Last winter, I was writing my final research paper on Nordic mythology during my studies in Copenhagen. For my essay, I investigated the role of the Völva in shaping Old Norse culture. The völur were women prophetesses, alchemizing their sexuality to serve as spiritual guides and healers. These women were powerful and associated with the afterlife, securing their reign as liminal navigators between worlds. It was by decoding some of the oldest mythological knowledge our world has to offer that I discovered the concept of true liminality.
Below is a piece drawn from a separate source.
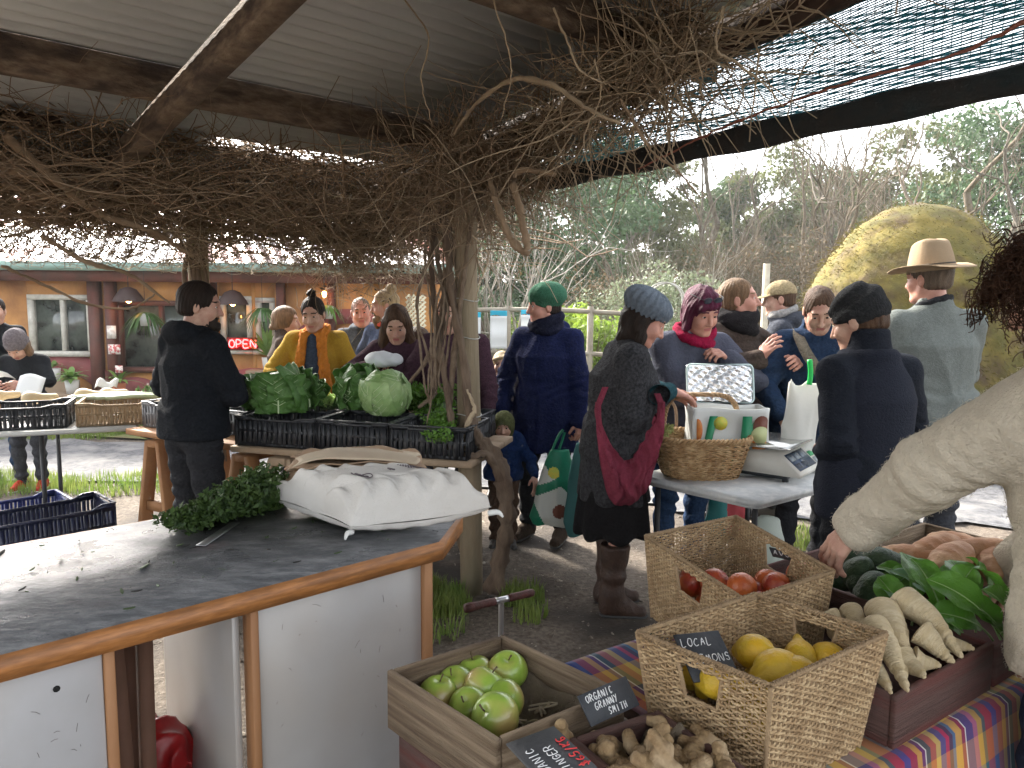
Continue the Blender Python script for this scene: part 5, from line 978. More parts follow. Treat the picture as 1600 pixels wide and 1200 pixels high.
# ---- wicker baskets: real strands
wick = M('wicker', (.42, .29, .155), .75, col2=(.3, .195, .1), ns=14, col3=(.52, .38, .22), ns3=40, bump=.5, bs=160); wickd = M('wicker_rim', (.36, .25, .14), .75, col2=(.27, .18, .1), ns=30, bump=.7, bs=140)
def basket(Q, z0, z1, shrink, label, holes=(1, 3), pitch=.0062, wp=.014, r=.0027, name='wicker_basket', mat=wick, group='square seagrass baskets', hole_w=.3, hole_z=(.62, .9), side_z=(0, 0, 0, 0), dark=False):
    """Q four top corners; walls woven from strands round upright warps"""
    Q = [A(p[0], p[1], 0) for p in Q]; ce = sum(Q) / 4; Bt = [p + (ce - p) * shrink for p in Q]; H_ = z1 - z0
    o = empty(name, (ce[0], ce[1], z0), 0, label, 'basket', group); of = A(ce[0], ce[1], z0); weft = MB(); warp = MB()
    rows = int(H_ / pitch)
    for i in range(4):
        q0, q1, b0, b1 = Q[i], Q[(i + 1) % 4], Bt[i], Bt[(i + 1) % 4]; L = np.linalg.norm(q1 - q0); nw = max(int(L / wp), 4) * 1; nrm = unit(np.cross(q1 - q0, [0, 0, 1.]))
        K = nw * 6 + 1; t = np.linspace(0, 1, K)
        segs = [(0, K)]; 
        for k in range(rows):
            f = (k + .5) / rows; hh = hole_z[0] < f < hole_z[1] and i in holes; ww = hole_w * (1 - .25 * (hole_z[1] - f) / (hole_z[1] - hole_z[0])) / 2
            a = b0 + (q0 - b0) * f; b = b1 + (q1 - b1) * f; P = a + (b - a) * t[:, None]; P = P + nrm * (.0026 * np.cos(t * nw * pi + (k % 2) * pi))[:, None]; P[:, 2] = z0 + H_ * f + .0012 * np.sin(t * L * 60 + k) + .0008 * rng.normal(size=K); P = P - of
            sl = [slice(0, int(K * (.5 - ww))), slice(int(K * (.5 + ww)), K)] if hh else [slice(0, K)]
            for s_ in sl:
                if len(P[s_]) > 3: weft.addp(tubes(P[s_], (r * (1 + .16 * np.sin(t[s_] * nw * pi * 2 + k * 1.7)))[None], 4))
        for j in range(nw + 1):
            tt = j / nw; inh = i in holes and abs(tt - .5) < hole_w / 2 * .93; rngs = [(0, hole_z[0]), (hole_z[1], 1)] if inh else [(0, 1)]
            for (u0, u1) in rngs:
                p = lambda f: (b0 + (q0 - b0) * f) * (1 - tt) + (b1 + (q1 - b1) * f) * tt + A(0, 0, z0 + H_ * f) - of; warp.addp(tubes(np.array([p(u0), p((u0 + u1) / 2), p(u1)]), .0021, 4))
        if i in holes:    # bound edge of the hand hole
            fz = [hole_z[1], hole_z[0] - .01, hole_z[0] - .01, hole_z[1]]; tx = [.5 - hole_w / 2, .5 - hole_w / 2 * .76, .5 + hole_w / 2 * .76, .5 + hole_w / 2]
            pts = [(b0 + (q0 - b0) * f) * (1 - x_) + (b1 + (q1 - b1) * f) * x_ + A(0, 0, z0 + H_ * f) - of for f, x_ in zip(fz, tx)]; pts = np.concatenate([np.linspace(pts[j], pts[j + 1], 10)[:-1] for j in range(3)] + [[pts[3]]]); warp.addp(tubes(pts, .0042, 5))
    weft.build('woven_wall', mat, o); warp.build('uprights', wickd, o); rim = MB()
    for i in range(4):    # twisted rim
        q0, q1 = Q[i], Q[(i + 1) % 4]; L = np.linalg.norm(q1 - q0); K = int(L / .0022); t = np.linspace(0, 1, K); base = q0 + (q1 - q0) * t[:, None] + A(0, 0, z1) - of; nr = unit(np.cross(q1 - q0, [0, 0, 1.])); w_ = t * L / .011 * 2 * pi
        for ph in (0, pi): rim.addp(tubes(base + nr * (.0034 * np.cos(w_ + ph))[:, None] + A(0, 0, 1) * (.0034 * np.sin(w_ + ph))[:, None], .0033, 4))
        c_ = Q[i] + A(0, 0, z1) - of; d_ = Bt[i] - of + A(0, 0, z0); rim.addp(tubes(np.array([c_, (c_ + d_) / 2, d_]), .0045, 5))
    rim.build('rim', wickd, o); V, F = quadbox([p + (ce - p) * .01 - of for p in Bt], .003, .011); MB().add(V, F).build('base', wickd, o, smooth=False); return o, ce
zl = .99; bl, lc = basket([onz(1002, 985, zl), onz(1212, 1065, zl), onz(1392, 980, zl), onz(1185, 922, zl)], TZ + .005, zl, .17, 'seagrass basket of lemons nearest the camera', holes=(0, 2), hole_w=.34)
zt_ = .985; tomq = [onz(1013, 834, zt_), onz(1170, 932, zt_), onz(1307, 884, zt_), onz(1154, 801, zt_)]
bt, tc_ = basket(tomq, TZ + .005, zt_, .1, 'taller seagrass basket of red fruit behind the lemons', holes=(0, 2), hole_w=.3)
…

Liminality is a tender realization of aliveness in a moment of transition. Aliveness is a symbiotic ambience. One that is nurturing, apocalyptic, and a bit glamorous, if we so choose. To be liminal means you are in the in-between, embodying a precipice of both past and present, occupying a space of wake and dream. It’s here, where we pick up on the subtle thread of the divine, fleeting, but up close and personal. A seed is planted, and we realize everything is a portal if we just pay attention.

As for the völur women, their body was the ultimate portal. Their rituals, sensualism, and wisdom created a deep form of divinity in their way of life, completely shifting their culture towards social cohesion and cosmic harmony. Without reading my 20-page essay, the heart and soul of this has illuminated within me a new perspective of the world, one that honors the dialogue between identity, culture, and fleeting numinosity in our experience.
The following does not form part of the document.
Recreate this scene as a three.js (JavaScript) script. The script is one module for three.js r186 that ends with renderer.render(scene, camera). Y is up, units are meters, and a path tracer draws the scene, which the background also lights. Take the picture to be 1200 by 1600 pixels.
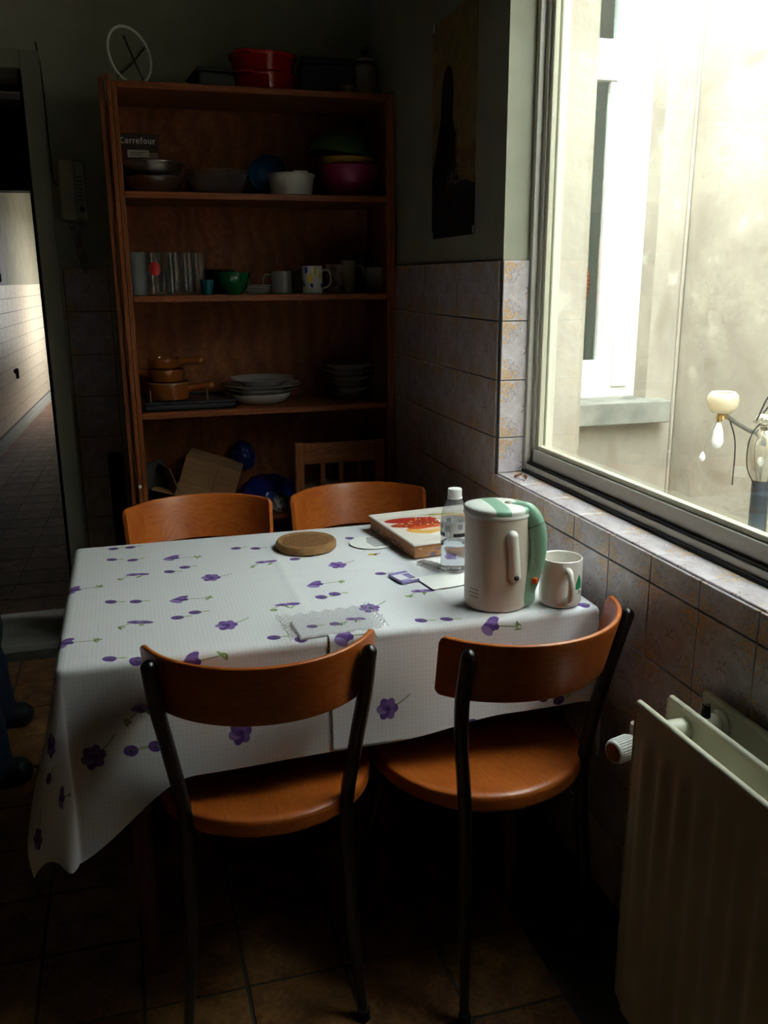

We need more of this – a greater devotion to seeing life in a different context. This seed is of your choosing, nurturing your own perspective. And we must be still to feel its familiarity and be open to its etherness. In nature, nothing is ever the same, yet in this stage of society, everything must be categorizable, easily consumed, and comfortable. In contrast, I argue that we embrace intangibility, but one that is personal.

The internet is like a shifting between worlds, our modern-day Völva, AI, and all else, bringing the unseen through data & desire. What we consume and how we move between the physical and digital spaces is either expanding or diminishing our own world. It’s either progressing us towards authenticity or replication. My own contribution is a small offering to this reservoir of experimentation, connection, creativity, and culture –and right now, the culture is liminal. This is a post-internet, curation-skeptic, ever-evolving timeline, as our identities are far too precarious to be boxed in.

My wish for Liminal Flower is to honor my tender, sometimes sickening optimism by embracing life as a perpetual evolution. My mythos is media. Equally wretched as is lovely, I hope to reveal–to you and myself–rich contradictions and worthwhile sentiments.